Processado por Aras, professor desmascara o santo protetor de Bolsonaro na PGR em artigo demolidor

O PGR Augusto Aras resolveu processar o professor Conrado Hubner Mendes, como tem acontecido usualmente no governo contra opiniões divergentes. Aras quer ver o professor preso por tê-lo chamado de Poste Geral da República, por sua submissão interesseira (quer ser indicado à vaga de Marco Aurelio Mello no STF) a Bolsonaro.
 
Sem se intimidar, Conrado Hubner escreveu novo artigo na Folha desmascarando o PGR em análise cirúrgica e demolidora.

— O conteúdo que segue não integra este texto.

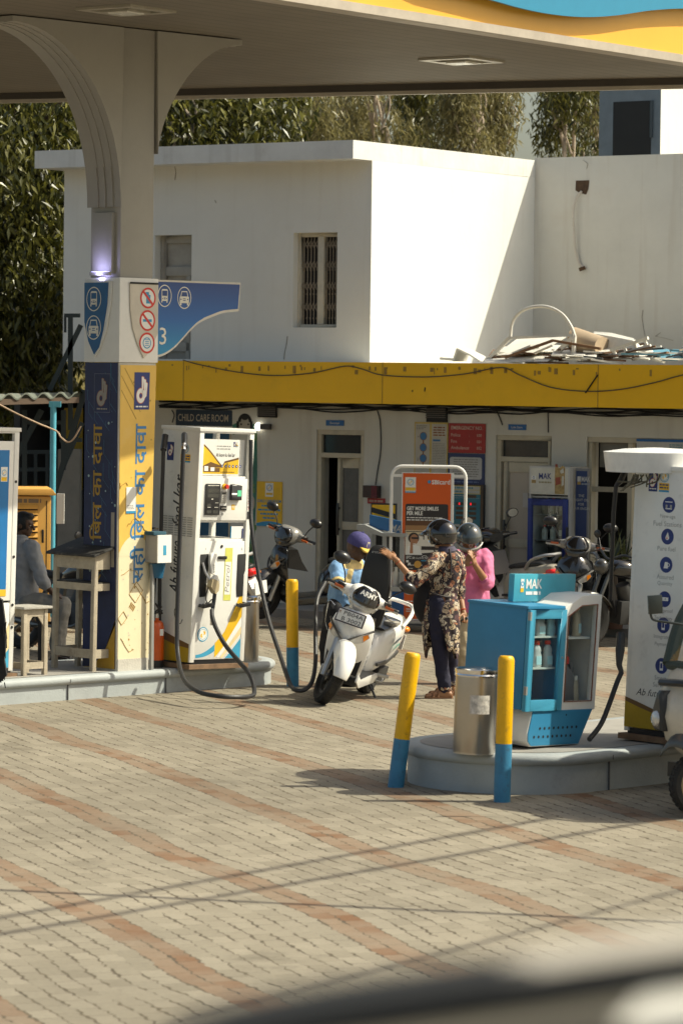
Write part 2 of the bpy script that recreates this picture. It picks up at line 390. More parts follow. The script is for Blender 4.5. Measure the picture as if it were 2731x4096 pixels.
mb = MB().b2(x0, x1, -.075, .10, -.055, -.004); mb.b2(x0, x1, -.085, -.062, -.05, .028); mb.build('lower_trim', mat('soffit trim', (.42, .37, .31), .45), can)
# blue wave panel standing off the fascia
wf = Fr(n1 + nn * .19, nang)
pts = [wf.xz(px, py) for px, py in ((1730, -60), (1965, 0), (2080, 32), (2200, 56), (2330, 68), (2460, 62), (2600, 42), (2731, 34), (2860, 38), (3000, 62))]
xs = [(p[0], p[1]) for p in pts]
cv = cr([V((a, b, 0)) for a, b in xs], 6)
cv = [p for p in cv if p.x <= x1 + .3]
pl = [(p.x, p.y) for p in cv] + [(cv[-1].x, 1.3), (cv[0].x - 2.5, 1.3), (cv[0].x - 2.5, cv[0].y + .42)]
MB().prism(pl, -.19, -.16).build('wave_panel', mat('canopy blue', (.010, .21, .36), .35, var=.05), can)
# far gutter beam under the soffit edge
gb = MB(); f_ = [V((*cl(p), 0)) for p in (cC, cD)]
fn = (f_[0] - f_[1]).normalized(); fy = V((-fn.y, fn.x, 0))
gb.bar(f_[1] + V((0, 0, -.035)), f_[0] + V((0, 0, -.035)), .12, .07); gb.bar(f_[1] + V((0, 0, -.09)) + fy * .02, f_[0] + V((0, 0, -.09)) + fy * .02, .06, .038, 1)
gb.build('gutter_beam', [TRIM, mat('gutter lip', (.55, .50, .42), .4)], can)
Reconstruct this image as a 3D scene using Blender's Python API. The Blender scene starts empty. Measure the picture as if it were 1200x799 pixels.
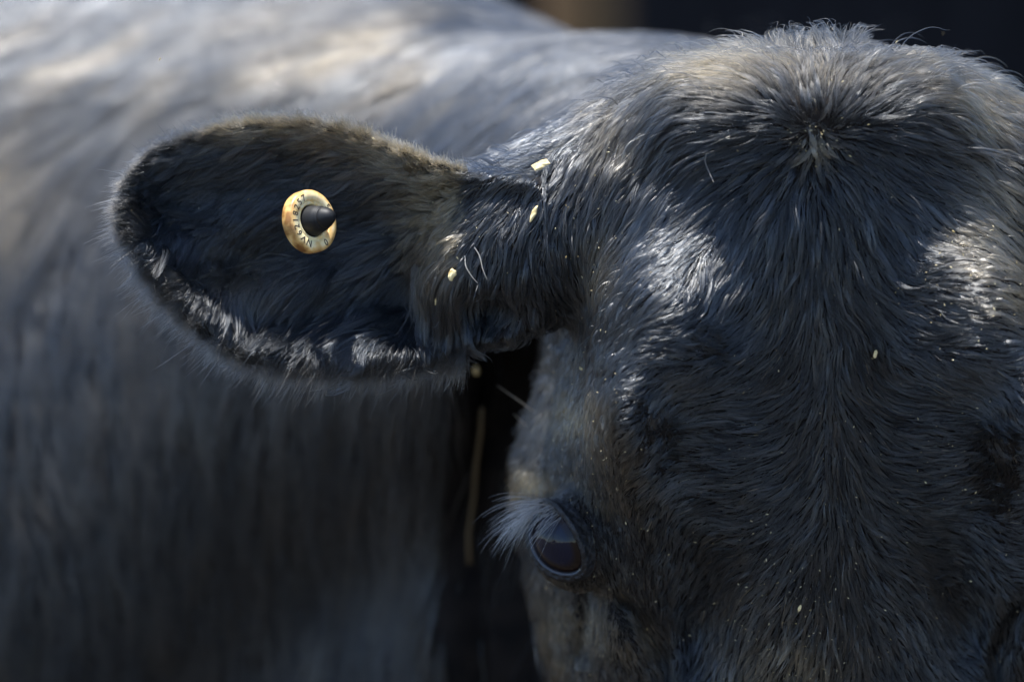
import bpy, math, random
import numpy as np
from mathutils import Matrix, Vector

rng = np.random.default_rng(7)
random.seed(7)
F = np.float32

# ------------------------------------------------------------------ frame of the model
# Everything is modelled in millimetre-like units (1 unit = S metres): x to the right,
# y downwards, z towards the viewer, with the forehead of the cow near z = 0.
S = 0.433 / 1200.0
DIST = 6370.0
PITCH = math.radians(4.0)
CAM = Vector((0.0, 0.0, 1.25))
ROT = Matrix.Rotation(math.radians(90) - PITCH, 3, 'X')
RN = np.array(ROT)

def W(p):
    """model units (N,3) -> world metres"""
    p = np.asarray(p, dtype=np.float64)
    q = np.empty_like(p)
    q[..., 0] = (p[..., 0] - 600.0) * S
    q[..., 1] = (399.5 - p[..., 1]) * S
    q[..., 2] = (p[..., 2] - DIST) * S
    return q @ RN.T + np.array(CAM)

def WV(v):
    v = np.asarray(v, dtype=np.float64)
    return (v * np.array([1, -1, 1])) @ RN.T

scene = bpy.context.scene
# ------------------------------------------------------------------ camera
cam_d = bpy.data.cameras.new('camera')
cam = bpy.data.objects.new('camera', cam_d)
scene.collection.objects.link(cam)
cam.location = CAM
cam.rotation_euler = (math.radians(90) - PITCH, 0, 0)
cam_d.sensor_width = 36.0
cam_d.lens = 36.0 * DIST / 1200.0
cam_d.clip_start = 0.05
cam_d.clip_end = 2000
cam_d.dof.use_dof = True
cam_d.dof.focus_distance = (DIST + 80) * S
cam_d.dof.aperture_fstop = 4.4
cam_d.dof.aperture_blades = 9
scene.camera = cam

# ------------------------------------------------------------------ light
L_CAM = np.array([-0.17, 0.97, 0.13])          # towards the sun, x right / y up / z to viewer
L_CAM = L_CAM / np.linalg.norm(L_CAM)
Lw = RN @ L_CAM
SUN_EL = math.asin(Lw[2])
SUN_AZ = math.atan2(Lw[0], Lw[1])
world = bpy.data.worlds.new('World')
scene.world = world
world.use_nodes = True
nt = world.node_tree
bg = nt.nodes['Background']
sky = nt.nodes.new('ShaderNodeTexSky')
sky.sky_type = 'NISHITA'
sky.sun_disc = False
sky.sun_elevation = SUN_EL
sky.sun_rotation = SUN_AZ
sky.altitude = 200
sky.air_density = 1.0
sky.dust_density = 0.6
sky.ozone_density = 3.0
nt.links.new(sky.outputs[0], bg.inputs[0])
bg.inputs[1].default_value = 0.115
sun_d = bpy.data.lights.new('sun', 'SUN')
sun_d.energy = 5.0
sun_d.angle = math.radians(0.55)
sun_d.color = (1.0, 0.975, 0.93)
sun = bpy.data.objects.new('sun', sun_d)
scene.collection.objects.link(sun)
sun.rotation_euler = Vector(Lw).to_track_quat('Z', 'Y').to_euler()
sun.location = (0, 0, 6)

vs = scene.view_settings
vs.view_transform = 'Standard'
vs.look = 'None'
vs.gamma = 1.0
vs.exposure = 1.42
scene.cycles.max_bounces = 8
scene.cycles.transparent_max_bounces = 8
scene.render.hair_type = 'STRIP'

# ------------------------------------------------------------------ helpers
def link(o, parent=None):
    scene.collection.objects.link(o)
    if parent is not None:
        o.parent = parent
    return o

def tag(o, label=None, cat=None, group=None, kind=None):
    if label: o['label'] = label
    if cat: o['category'] = cat
    if group: o['group'] = group
    if kind: o['kind'] = kind
    return o

def new_mesh(name, verts, faces, mat, parent=None, smooth=True):
    me = bpy.data.meshes.new(name)
    me.from_pydata([tuple(v) for v in verts], [], [tuple(f) for f in faces])
    me.polygons.foreach_set('use_smooth', [smooth] * len(me.polygons))
    me.materials.append(mat)
    me.update()
    return link(bpy.data.objects.new(name, me), parent)

def fast_mesh(name, V, Q, mat, parent=None):
    me = bpy.data.meshes.new(name)
    me.vertices.add(len(V))
    me.vertices.foreach_set('co', V.astype(np.float32).ravel())
    me.loops.add(len(Q) * 4)
    me.loops.foreach_set('vertex_index', Q.astype(np.int32).ravel())
    me.polygons.add(len(Q))
    me.polygons.foreach_set('loop_start', np.arange(len(Q), dtype=np.int32) * 4)
    me.polygons.foreach_set('use_smooth', np.ones(len(Q), dtype=bool))
    me.materials.append(mat)
    me.update(calc_edges=True)
    me.validate()
    return link(bpy.data.objects.new(name, me), parent)

def mat_new(name, base=(0.5, 0.5, 0.5), rough=0.6, **kw):
    m = bpy.data.materials.new(name)
    m.use_nodes = True
    b = m.node_tree.nodes['Principled BSDF']
    b.inputs['Base Color'].default_value = (*base, 1)
    b.inputs['Roughness'].default_value = rough
    for k, v in kw.items():
        b.inputs[k.replace('_', ' ')].default_value = v
    return m

def noise_color(m, c1, c2, scale, detail=6, coord='Object', lo=0.35, hi=0.65, bump=0.0, stretch=None):
    nt = m.node_tree
    b = nt.nodes['Principled BSDF']
    tc = nt.nodes.new('ShaderNodeTexCoord')
    n = nt.nodes.new('ShaderNodeTexNoise')
    n.inputs['Scale'].default_value = scale
    n.inputs['Detail'].default_value = detail
    src = tc.outputs[coord]
    if stretch:
        mp = nt.nodes.new('ShaderNodeMapping')
        mp.inputs['Scale'].default_value = stretch
        nt.links.new(src, mp.inputs[0])
        src = mp.outputs[0]
    nt.links.new(src, n.inputs['Vector'])
    r = nt.nodes.new('ShaderNodeValToRGB')
    r.color_ramp.elements[0].position = lo
    r.color_ramp.elements[0].color = (*c1, 1)
    r.color_ramp.elements[1].position = hi
    r.color_ramp.elements[1].color = (*c2, 1)
    nt.links.new(n.outputs[0], r.inputs[0])
    nt.links.new(r.outputs[0], b.inputs['Base Color'])
    if bump:
        bp = nt.nodes.new('ShaderNodeBump')
        bp.inputs['Strength'].default_value = bump
        bp.inputs['Distance'].default_value = 0.002
        nt.links.new(n.outputs[0], bp.inputs['Height'])
        nt.links.new(bp.outputs[0], b.inputs['Normal'])
    return r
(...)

E que bota foco num problema: o poder quase sem limites de um Procurador Geral da República. Aprecie:

Cuidado com o ilusionismo embutido na verborragia jurídica. Ele não diz o que faz, nem faz o que diz. Do mesmo jeito que pode haver autoritarismo disfarçado de democracia, violência pintada de liberdade, charlatanismo vendido como cura e genocídio como incompetência, pode haver omissão vestida de ação. De fato, não é por falta de trabalho que se lidera omissão institucional dessa magnitude.

Há muito suor e grito por trás do nada fazer contra a política bolsonarista do deixa morrer. O diabo mora nos truques processuais e retóricos. Nesse caso, nas tais “apurações preliminares”.

Costumam funcionar assim: notícias-crime apresentadas ao PGR podem ser arquivadas sumariamente ou virar apurações preliminares; como arquivamentos sumários vinham se avolumando, atores passaram a apresentar notícia-crime ao STF, que tem o dever de encaminhar ao PGR; essa via alternativa criou constrangimentos adicionais ao PGR.

Nesse caso, Aras costuma instaurar apurações preliminares, nome que exala impressão de diligência (mas pode não ser mais que procedimento parado); pode esperar pressão pública se diluir e arquivá-los a qualquer momento; ao contrário de arquivamentos feitos por promotores em geral, arquivamentos do PGR não aceitam recurso, apenas “pedido de reconsideração” para o PGR, que pode ignorar (e tem ignorado). Não há corregedoria.

Administrar o tempo do arquivamento quando a pressão dos holofotes se retrai tem sido sua arte. E quando diz que o “STF acolheu”, insinua que o STF concordou. Contudo, o STF não tem poder de rejeitar. Assim funciona a divisão de trabalho entre Ministério Público e Judiciário no sistema acusatório.

Dos 78 procedimentos, há notícia de apenas três virarem inquéritos: interferência na Polícia Federal, manifestações por intervenção militar e colapso em Manaus. Curiosamente, os dois últimos excluíram o protagonista Bolsonaro da investigação.

Apurações preliminares só se converteram em inquérito diante de pressão pública incontornável. Podem também ser arquivados pelo PGR, mas ao menos o deixam mais exposto, pois correm sob supervisão do STF. Exceto se o STF mudar sua jurisprudência, nem o pastor pode reverter arquivamento monocrático do PGR.

A operação de busca e apreensão contra Ricardo Salles foi ordenada pelo STF sem a anuência do PGR, saída heterodoxa de Alexandre de Moraes. Não precisa de muita imaginação para decifrar o porquê. Damares Alves, Eduardo Bolsonaro e general Heleno, beneficiados por arquivamentos preliminares, não tiveram esse azar. Eram graves as acusações.

Se Aras desse maior transparência aos 78 procedimentos, teríamos discussão informada. Mas como decretou sigilo de muitos, sob justificativa irrecorrível, sonega a fiscalização pública. Ninguém sabe o que se passou neles.

Não existe órgão monocrático com esse grau de irrecorribilidade no sistema de Justiça brasileiro. Nem presidente da República ou ministro do STF gozam de tamanha blindagem.

A Constituição não se preparou para neutralizar ação coordenada entre PGR e presidente. Viabilizou golpe perfeito a partir da combinação de três características do cargo de PGR: livre nomeação pelo presidente (que pode ignorar lista tríplice); livre de controle (“irrecorrível”); livre para promoção imediata (sem quarentena) ao STF.

Um par da estirpe de Aras e Bolsonaro, quando opera em concerto, extrai o máximo dessa arquitetura da omissão e da cooptação. Esse e outros déficits republicanos da democracia brasileira pedem reforma constitucional urgente.

Aras pode entender apurações preliminares, destinadas à gaveta e ao arquivo, como prova de séria dedicação à sua função. Só não pode impedir que tantos observadores, e até ministros do STF, enxerguem coisa pior.